-- Start --

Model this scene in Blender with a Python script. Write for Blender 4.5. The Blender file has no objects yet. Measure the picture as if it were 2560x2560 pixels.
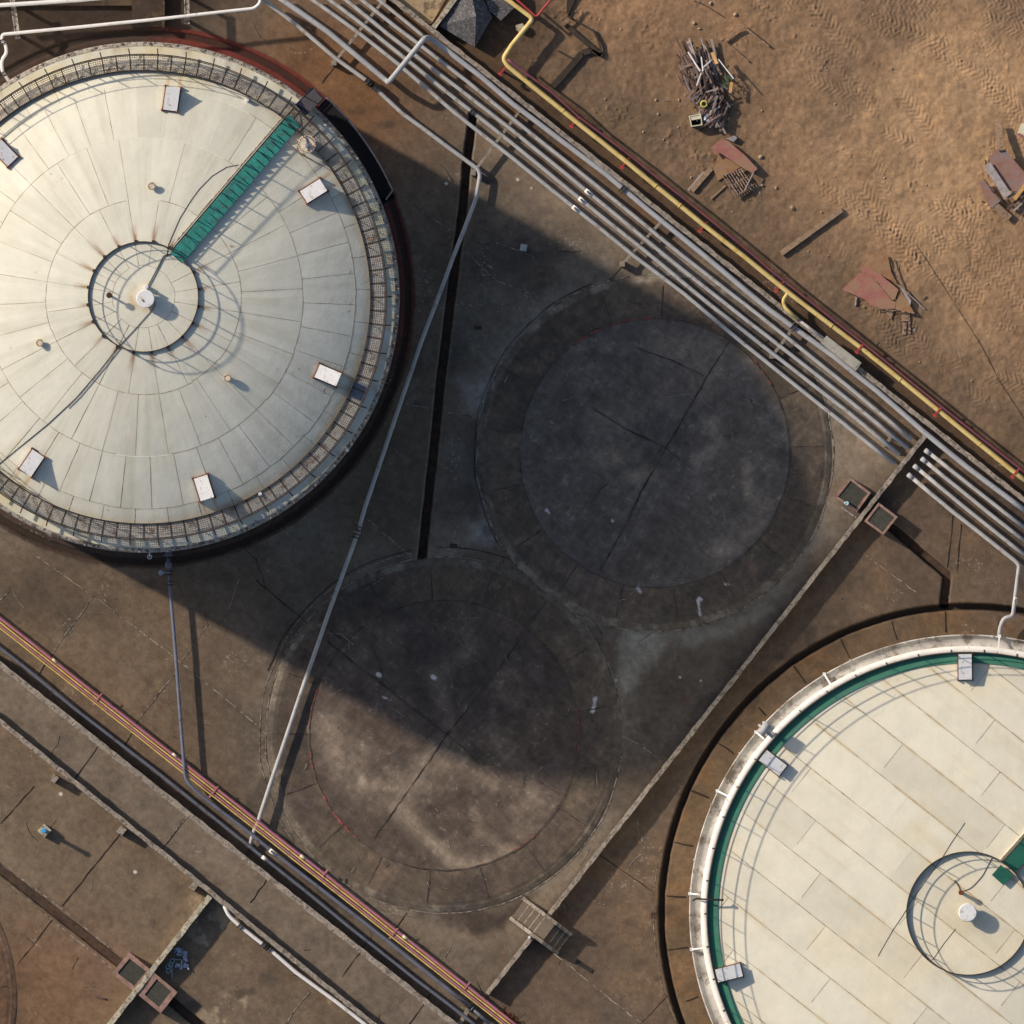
import bpy, math, random
import numpy as np
from mathutils import Vector, Matrix

random.seed(7)
RNG = np.random.default_rng(7)
SC = bpy.context.scene
COL = SC.collection

# ------------------------------------------------------------------ camera, sky, sun, exposure
S = 0.02            # metres per photo pixel (2560 px = 51.2 m)
HC = 2000.0         # height of the survey camera
cam_d = bpy.data.cameras.new("survey_camera")
cam_d.sensor_width = 36.0
cam_d.lens = 36.0 * HC / (2560 * S)
cam_d.clip_start = 50.0
cam_d.clip_end = 12000.0
cam = bpy.data.objects.new("survey_camera", cam_d)
cam.location = (0, 0, HC)
COL.objects.link(cam)
SC.camera = cam

EL = math.radians(28.0)
SD = Vector((0.8735, -0.4868, 0)).normalized()      # the way shadows fall on the ground
W = bpy.data.worlds.new("World")
SC.world = W
W.use_nodes = True
wn = W.node_tree.nodes
sky = wn.new("ShaderNodeTexSky")
sky.sky_type = 'NISHITA'
sky.sun_disc = False
sky.sun_elevation = EL
sky.sun_rotation = math.atan2(-SD.x, -SD.y)
sky.air_density = 1.0
sky.dust_density = 2.0
wn["Background"].inputs["Strength"].default_value = 0.102
W.node_tree.links.new(sky.outputs[0], wn["Background"].inputs["Color"])

sun_d = bpy.data.lights.new("sun", 'SUN')
sun_d.energy = 4.4
sun_d.angle = math.radians(1.8)
sun_d.color = (1.0, 0.845, 0.655)
sun = bpy.data.objects.new("sun", sun_d)
ldir = Vector((SD.x * math.cos(EL), SD.y * math.cos(EL), -math.sin(EL)))
sun.rotation_euler = ldir.to_track_quat('-Z', 'Y').to_euler()
sun.location = (-60, 32, 60)
COL.objects.link(sun)

SC.view_settings.view_transform = 'Standard'
SC.view_settings.look = 'None'
SC.view_settings.exposure = 0.0
SC.view_settings.gamma = 1.0

# ------------------------------------------------------------------ helpers
def P(px, py, z=0.0):
    k = S * (HC - z) / HC
    return Vector(((px - 1280) * k, (1280 - py) * k, z))

def lin(v):
    v = v / 255.0
    return v / 12.92 if v <= 0.04045 else ((v + 0.055) / 1.055) ** 2.4

LIT = (1.0, 0.915, 0.80)
def C(r, g, b):
    """sunlit picture colour -> base colour"""
    return tuple(min(0.85, lin(v) / f) for v, f in zip((r, g, b), LIT))

def tag(o, label, cat, group=None, kind=None):
    if label: o["label"] = label
    if cat: o["category"] = cat
    if group: o["group"] = group
    if kind: o["kind"] = kind
    return o

def empty(name, loc, label=None, cat=None, group=None):
    o = bpy.data.objects.new(name, None)
    o.location = loc
    o.empty_display_size = 0.2
    COL.objects.link(o)
    return tag(o, label, cat, group)

class MB:
    def __init__(s):
        s.v = []; s.f = []; s.m = []; s.cur = 0; s.sm = []; s.smooth = False
    def add(s, vs, fs):
        b = len(s.v)
        s.v += [tuple(x) for x in vs]
        for f in fs:
            s.f.append(tuple(i + b for i in f)); s.m.append(s.cur); s.sm.append(s.smooth)
    def prism(s, pts, z0, z1, top=None):
        """pts: list of Vectors (xy), z0/z1 floats; top: other xy for the top"""
        n = len(pts); top = top or pts
        a = sum(pts[i].x * pts[(i + 1) % n].y - pts[(i + 1) % n].x * pts[i].y for i in range(n))
        if a < 0:
            pts = pts[::-1]; top = top[::-1]
        vs = [(p.x, p.y, z0) for p in pts] + [(p.x, p.y, z1) for p in top]
        fs = [tuple(range(n - 1, -1, -1)), tuple(range(n, 2 * n))]
        fs += [(i, (i + 1) % n, n + (i + 1) % n, n + i) for i in range(n)]
        s.add(vs, fs)
    def hexa(s, q0, q1):
        """box from a bottom quad and a top quad (Vectors)"""
        s.add(list(q0) + list(q1), [(3, 2, 1, 0), (4, 5, 6, 7), (0, 1, 5, 4), (1, 2, 6, 5), (2, 3, 7, 6), (3, 0, 4, 7)])
    def obox(s, c, ax, ay, az, hx, hy, hz):
        q = lambda z: [c + ax * x * hx + ay * y * hy + az * z * hz for x, y in ((-1, -1), (1, -1), (1, 1), (-1, 1))]
        s.hexa(q(-1), q(1))
    def bar(s, p0, p1, w, h):
        d = (p1 - p0); L = d.length
        if L < 1e-6: return
        d = d / L
        side = Vector((-d.y, d.x, 0))
        if side.length < 1e-4: side = Vector((1, 0, 0))
        side.normalize(); up = d.cross(side)
        s.obox((p0 + p1) / 2, d, side, up, L / 2, w / 2, h / 2)
    def tube(s, pts, r, n=10, fillet=0.0, caps=True, fs=6):
        pts = [Vector(p) for p in pts]
        if fillet > 0 and len(pts) > 2:
            q = [pts[0]]
            for i in range(1, len(pts) - 1):
                a, b, c = pts[i - 1], pts[i], pts[i + 1]
                d0 = (a - b); d1 = (c - b)
                if d0.length < 1e-6 or d1.length < 1e-6: continue
                ang = d0.angle(d1)
                if ang > math.radians(172): q.append(b); continue
                f = min(fillet, d0.length * 0.45, d1.length * 0.45)
                A = b + d0.normalized() * f; B = b + d1.normalized() * f
                for k in range(fs + 1):
                    t = k / fs
                    q.append(A * (1 - t) ** 2 + b * 2 * t * (1 - t) + B * t * t)
            q.append(pts[-1]); pts = q
        N = len(pts)
        t0 = (pts[1] - pts[0]).normalized()
        u = t0.orthogonal().normalized()
        ring = []
        prev = t0
        for i in range(N):
            if i == 0: t = t0
            elif i == N - 1: t = (pts[-1] - pts[-2]).normalized()
            else:
                t = ((pts[i] - pts[i - 1]).normalized() + (pts[i + 1] - pts[i]).normalized())
                t = t.normalized() if t.length > 1e-6 else prev
            u = (u - t * u.dot(t))
            u = u.normalized() if u.length > 1e-6 else t.orthogonal().normalized()
            w = t.cross(u); prev = t
            ring += [pts[i] + (u * math.cos(2 * math.pi * k / n) + w * math.sin(2 * math.pi * k / n)) * r for k in range(n)]
        fs_ = [(i * n + k, i * n + (k + 1) % n, (i + 1) * n + (k + 1) % n, (i + 1) * n + k) for i in range(N - 1) for k in range(n)]
        sm = s.smooth; s.smooth = True
        s.add(ring, fs_)
        s.smooth = sm
        if caps:
            b = len(s.v) - len(ring)
            s.f.append(tuple(b + k for k in range(n - 1, -1, -1))); s.m.append(s.cur); s.sm.append(False)
            s.f.append(tuple(b + (N - 1) * n + k for k in range(n))); s.m.append(s.cur); s.sm.append(False)
    def revolve(s, prof, c, n=96, a0=0.0, a1=360.0, smooth=True):
        """prof: [(r,z)..] going outward along the visible side"""
        full = abs(a1 - a0) >= 359.99
        m = n if full else n + 1
        vs = []
        for i in range(m):
            a = math.radians(a0 + (a1 - a0) * i / n)
            vs += [(c.x + r * math.cos(a), c.y + r * math.sin(a), z) for r, z in prof]
        k = len(prof); fs = []
        for i in range(n):
            j = (i + 1) % m
            for q in range(k - 1):
                fs.append((i * k + q, i * k + q + 1, j * k + q + 1, j * k + q))
        sm = s.smooth; s.smooth = smooth
        s.add(vs, fs); s.smooth = sm
    def disc(s, c, r, n=24):
        s.add([(c.x + r * math.cos(2 * math.pi * k / n), c.y + r * math.sin(2 * math.pi * k / n), c.z) for k in range(n)], [tuple(range(n))])
    def cyl(s, c, r, h, n=24, bev=0.0):
        prof = [(r, c.z), (r, c.z + h)] if not bev else [(r, c.z), (r, c.z + h - bev), (r - bev, c.z + h)]
        # outward-facing
        vs = []; k = len(prof)
        for i in range(n):
            a = 2 * math.pi * i / n
            vs += [(c.x + q * math.cos(a), c.y + q * math.sin(a), z) for q, z in prof]
        fs = []
        for i in range(n):
            j = (i + 1) % n
            for q in range(k - 1): fs.append((i * k + q, j * k + q, j * k + q + 1, i * k + q + 1))
        fs.append(tuple(i * k + k - 1 for i in range(n)))
        s.add(vs, fs)
    def ribbon(s, pts, w, wob=0.0):
        n = len(pts); vs = []
        for i, p in enumerate(pts):
            t = (pts[min(i + 1, n - 1)] - pts[max(i - 1, 0)]); t.z = 0
            t = t.normalized() if t.length > 1e-9 else Vector((1, 0, 0))
            sd = Vector((-t.y, t.x, 0)) * (w / 2 * (1 + random.uniform(-wob, wob)))
            vs += [p - sd, p + sd]
        s.add(vs, [(2 * i, 2 * i + 2, 2 * i + 3, 2 * i + 1) for i in range(n - 1)])
    def build(s, name, mat, parent=None, origin=None):
        me = bpy.data.meshes.new(name)
        o0 = origin if origin is not None else (parent_world(parent) if parent else Vector((0, 0, 0)))
        me.from_pydata([(x - o0.x, y - o0.y, z - o0.z) for x, y, z in s.v], [], s.f)
        mats = mat if isinstance(mat, (list, tuple)) else [mat]
        for m in mats: me.materials.append(m)
        me.polygons.foreach_set("material_index", s.m)
        me.polygons.foreach_set("use_smooth", s.sm)
        me.update()
        o = bpy.data.objects.new(name, me)
        COL.objects.link(o)
        if parent: o.parent = parent
        else: o.location = o0
        return o

def parent_world(o):
    p = Vector((0, 0, 0))
    while o is not None:
        p = p + Vector(o.location); o = o.parent
    return p

def grid_mesh(name, X, Y, Z, colr, mat, nu, nv, wrap=False, extra=None, extra_mats=(), origin=Vector((0, 0, 0)), parent=None):
    """structured mesh with a colour attribute, plus the faces of an MB on top (joint lines and the like)"""
    n0 = nu * nv
    I = np.arange(n0).reshape(nv, nu)
    if wrap:
        J = np.roll(I, -1, axis=1)
        quads = np.stack([I[:-1], J[:-1], J[1:], I[1:]], -1).reshape(-1, 4)
    else:
        quads = np.stack([I[:-1, :-1], I[:-1, 1:], I[1:, 1:], I[1:, :-1]], -1).reshape(-1, 4)
    co = np.stack([X, Y, Z], -1).reshape(-1, 3)
    nq = len(quads)
    loops = [quads.reshape(-1)]
    totals = [np.full(nq, 4)]
    midx = [np.zeros(nq, dtype=np.int32)]
    colr = np.concatenate([colr.reshape(-1, 3), np.ones((n0, 1))], 1)
    if extra and extra.v:
        ev = np.array(extra.v, dtype=float)
        co = np.concatenate([co, ev]); colr = np.concatenate([colr, np.full((len(ev), 4), 0.1)])
        loops.append(np.array([i + n0 for f in extra.f for i in f]))
        totals.append(np.array([len(f) for f in extra.f]))
        midx.append(np.array(extra.m) + 1)
    co = co - np.array(origin)
    loops = np.concatenate(loops).astype(np.int32); totals = np.concatenate(totals).astype(np.int32)
    starts = np.concatenate([[0], np.cumsum(totals)[:-1]]).astype(np.int32)
    me = bpy.data.meshes.new(name)
    me.vertices.add(len(co)); me.vertices.foreach_set("co", co.astype(np.float32).ravel())
    me.loops.add(len(loops)); me.loops.foreach_set("vertex_index", loops)
    me.polygons.add(len(totals)); me.polygons.foreach_set("loop_start", starts); me.polygons.foreach_set("loop_total", totals)
    me.materials.append(mat)
    for m in extra_mats: me.materials.append(m)
    me.polygons.foreach_set("material_index", np.concatenate(midx).astype(np.int32))
    sm = np.zeros(len(totals), dtype=bool); sm[:nq] = True
    me.polygons.foreach_set("use_smooth", sm)
    at = me.color_attributes.new("Col", 'FLOAT_COLOR', 'POINT')
    at.data.foreach_set("color", colr.astype(np.float32).ravel())
    me.update(); me.validate()
    o = bpy.data.objects.new(name, me)
    COL.objects.link(o)
    if parent: o.parent = parent
    else: o.location = origin
    return o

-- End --

_Your instructions:_ Copy nothing but the lines from the first one in the listing through the line with "COL = SC.collection", and omit the pictures.

_Full solution:_
Model this scene in Blender with a Python script. Write for Blender 4.5. The Blender file has no objects yet. Measure the picture as if it were 2560x2560 pixels.
import bpy, math, random
import numpy as np
from mathutils import Vector, Matrix

random.seed(7)
RNG = np.random.default_rng(7)
SC = bpy.context.scene
COL = SC.collection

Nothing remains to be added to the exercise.